(Requirement): Repeat all of the material below exactly as written, images excluded.

# # #

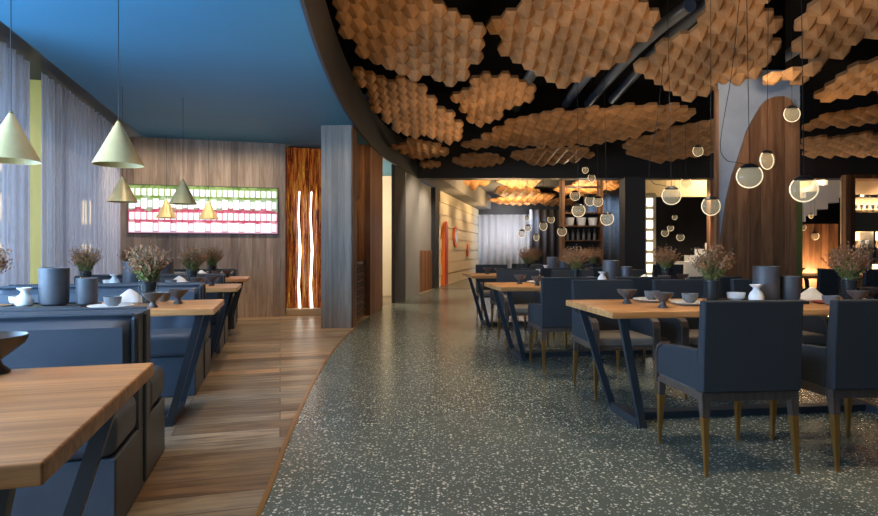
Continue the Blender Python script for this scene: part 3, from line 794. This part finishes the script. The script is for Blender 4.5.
def cushion(bm, x0, x1, y0, y1, z0, z1, nx=28, nz=10, bulge=.03, buttons=(), face=-1, rad=.05):
    """upright or flat padded block: rounded box with bulged front (y side 'face') and button dimples"""
    def height(s, t):
        e = min(1, min(s, 1-s)*(x1-x0)/rad, min(t, 1-t)*(z1-z0)/rad); e = math.sqrt(max(0, 1-(1-e)**2))
        b = bulge*e
        for (bs, bt) in buttons:
            dd = math.hypot((s-bs)*(x1-x0), (t-bt)*(z1-z0)); b -= .035*math.exp(-(dd/.035)**2)+.012*math.exp(-(((t-bt)*(z1-z0))/.012)**2)*math.exp(-((s-bs)*(x1-x0)/.16)**2)
        return b-rad*(1-e)*.6
    fy = y0 if face < 0 else y1; by = y1 if face < 0 else y0
    G = [[bm.verts.new((x0+(x1-x0)*i/nx, fy+face*height(i/nx, k/nz), z0+(z1-z0)*k/nz)) for k in range(nz+1)] for i in range(nx+1)]
    B = [[None]*(nz+1) for _ in range(nx+1)]
    for i in range(nx+1):
        for k in range(nz+1):
            if i in (0, nx) or k in (0, nz): B[i][k] = bm.verts.new((x0+(x1-x0)*i/nx, by, z0+(z1-z0)*k/nz))
    for i in range(nx):
        for k in range(nz): bm.faces.new((G[i][k], G[i+1][k], G[i+1][k+1], G[i][k+1]))
    for i in range(nx):
        for k in (0, nz): bm.faces.new((G[i][k], G[i+1][k], B[i+1][k], B[i][k]))
    for k in range(nz):
        for i in (0, nx): bm.faces.new((G[i][k], G[i][k+1], B[i][k+1], B[i][k]))
    per = [B[i][0] for i in range(nx+1)]+[B[nx][k] for k in range(1, nz+1)]+[B[i][nz] for i in range(nx-1, -1, -1)]+[B[0][k] for k in range(nz-1, 0, -1)]
    bm.faces.new(per)
def make_sofa(Ls=1.5, dp=.36):
    """faces -y, back against y=0, right end at x=0"""
    r = empty('booth_sofa')
    bm = BM(); box(bm, -Ls, 0, -dp-.14, 0, .0, .30); obj('base', bm, 'leather', r, bevel=.01)
    bm = BM(); box(bm, -Ls, .0, -dp-.16, -.13, .30, .48); obj('seat', bm, 'leather', r, bevel=.05, seg=5)
    bm = BM(); cushion(bm, -Ls, 0, -.15, -.003, .30, .825, buttons=[(.14, .45), (.38, .45), (.62, .45), (.86, .45)]); o = obj('backrest', bm, 'leather', r, smooth=True)
    bm = BM(); tube(bm, [(-.015, -.15, .49), (-.015, -.15, .805), (-.02, -.14, .826), (-Ls+.02, -.14, .826)], .010, 6); obj('piping', bm, 'leather_pipe', o, smooth=True)
    bm = BM()
    for k in (.14, .38, .62, .86): lathe(bm, [(0, -.006), (.014, 0), (0, .006)], 10, (-Ls+Ls*k, -.148, .30+.45*.55))
    obj('buttons', bm, 'leather_pipe', o)
    bm = BM(); tube(bm, [(.0, -.02, .03), (0, -.02, .815)], .012, 6); obj('end_seam', bm, 'leather_pipe', o, smooth=True)
    return r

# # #

(Answer for the task):
Continue the Blender Python script for this scene: part 3, from line 794. This part finishes the script. The script is for Blender 4.5.
def cushion(bm, x0, x1, y0, y1, z0, z1, nx=28, nz=10, bulge=.03, buttons=(), face=-1, rad=.05):
    """upright or flat padded block: rounded box with bulged front (y side 'face') and button dimples"""
    def height(s, t):
        e = min(1, min(s, 1-s)*(x1-x0)/rad, min(t, 1-t)*(z1-z0)/rad); e = math.sqrt(max(0, 1-(1-e)**2))
        b = bulge*e
        for (bs, bt) in buttons:
            dd = math.hypot((s-bs)*(x1-x0), (t-bt)*(z1-z0)); b -= .035*math.exp(-(dd/.035)**2)+.012*math.exp(-(((t-bt)*(z1-z0))/.012)**2)*math.exp(-((s-bs)*(x1-x0)/.16)**2)
        return b-rad*(1-e)*.6
    fy = y0 if face < 0 else y1; by = y1 if face < 0 else y0
    G = [[bm.verts.new((x0+(x1-x0)*i/nx, fy+face*height(i/nx, k/nz), z0+(z1-z0)*k/nz)) for k in range(nz+1)] for i in range(nx+1)]
    B = [[None]*(nz+1) for _ in range(nx+1)]
    for i in range(nx+1):
        for k in range(nz+1):
            if i in (0, nx) or k in (0, nz): B[i][k] = bm.verts.new((x0+(x1-x0)*i/nx, by, z0+(z1-z0)*k/nz))
    for i in range(nx):
        for k in range(nz): bm.faces.new((G[i][k], G[i+1][k], G[i+1][k+1], G[i][k+1]))
    for i in range(nx):
        for k in (0, nz): bm.faces.new((G[i][k], G[i+1][k], B[i+1][k], B[i][k]))
    for k in range(nz):
        for i in (0, nx): bm.faces.new((G[i][k], G[i][k+1], B[i][k+1], B[i][k]))
    per = [B[i][0] for i in range(nx+1)]+[B[nx][k] for k in range(1, nz+1)]+[B[i][nz] for i in range(nx-1, -1, -1)]+[B[0][k] for k in range(nz-1, 0, -1)]
    bm.faces.new(per)
def make_sofa(Ls=1.5, dp=.36):
    """faces -y, back against y=0, right end at x=0"""
    r = empty('booth_sofa')
    bm = BM(); box(bm, -Ls, 0, -dp-.14, 0, .0, .30); obj('base', bm, 'leather', r, bevel=.01)
    bm = BM(); box(bm, -Ls, .0, -dp-.16, -.13, .30, .48); obj('seat', bm, 'leather', r, bevel=.05, seg=5)
    bm = BM(); cushion(bm, -Ls, 0, -.15, -.003, .30, .825, buttons=[(.14, .45), (.38, .45), (.62, .45), (.86, .45)]); o = obj('backrest', bm, 'leather', r, smooth=True)
    bm = BM(); tube(bm, [(-.015, -.15, .49), (-.015, -.15, .805), (-.02, -.14, .826), (-Ls+.02, -.14, .826)], .010, 6); obj('piping', bm, 'leather_pipe', o, smooth=True)
    bm = BM()
    for k in (.14, .38, .62, .86): lathe(bm, [(0, -.006), (.014, 0), (0, .006)], 10, (-Ls+Ls*k, -.148, .30+.45*.55))
    obj('buttons', bm, 'leather_pipe', o)
    bm = BM(); tube(bm, [(.0, -.02, .03), (0, -.02, .815)], .012, 6); obj('end_seam', bm, 'leather_pipe', o, smooth=True)
    return r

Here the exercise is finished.